Una vida entregada a la satisfacción exclusiva de las necesidades materiales acaba estando vacía. Esa
es la vida “gentil” que Pablo nos invita a dejar atrás para aprender de Cristo, renovarnos en la mente y
en el espíritu, vestirnos de la nueva condición humana que él mismo encarna, esforzarnos por lo que da
sentido a nuestra vida y la salva, la justicia y la santidad verdaderas. Pero la justicia y la santidad
verdaderas no se olvidan del pan del cuerpo, sino que, por el contrario, siguiendo el ejemplo de Jesús,
se expresa remediando el hambre de los necesitados.

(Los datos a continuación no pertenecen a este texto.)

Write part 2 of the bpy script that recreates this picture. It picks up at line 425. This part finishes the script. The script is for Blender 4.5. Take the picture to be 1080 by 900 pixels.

En la vida de la Iglesia es necesario buscar constantemente el equilibrio representado por las dos clases
de pan, y evitar los extremos que lo vician. No podemos “usar” la oferta de bienes materiales (sea la
ayuda caritativa y humanitaria, sean actividades lúdicas para jóvenes o excursiones turísticas
disfrazadas de peregrinaciones) simplemente para atraer a la gente y llenar, al menos, los locales
parroquiales. Todas esas actividades hay que realizarlas como respuesta a necesidades reales de
nuestros hermanos, pero también tienen que servir de signo para introducir pedagógicamente al deseo
del alimento que perdura para la vida eterna, del don de la fe en Jesucristo. Pero, por el otro extremo,
tampoco debemos exigir desde el principio motivaciones absolutamente puras a los que se acercan a la
Iglesia, pues no pueden tener ya una fe madura los que todavía están buscando, tal vez sólo para
saciarse de pan. Que muchos aparezcan en las parroquias o en los grupos cristianos porque buscan
otras cosas distintas que el pan de vida que es Cristo (por ejemplo, amigos, ayuda material o
psicológica, una plaza en el colegio o quién sabe qué otras cosas), no es motivo para echarlos fuera,
sino ocasión para acogerlos, tomarnos en serio el hambre que los ha traído a la Iglesia, a Jesucristo, e
iniciar con ellos un proceso pedagógico y paciente de purificación de motivaciones que los invite a
realizar la obra buena que es creer que Jesucristo es el enviado de Dios, el pan de vida que sacia para
siempre las hambres fundamentales del ser humano.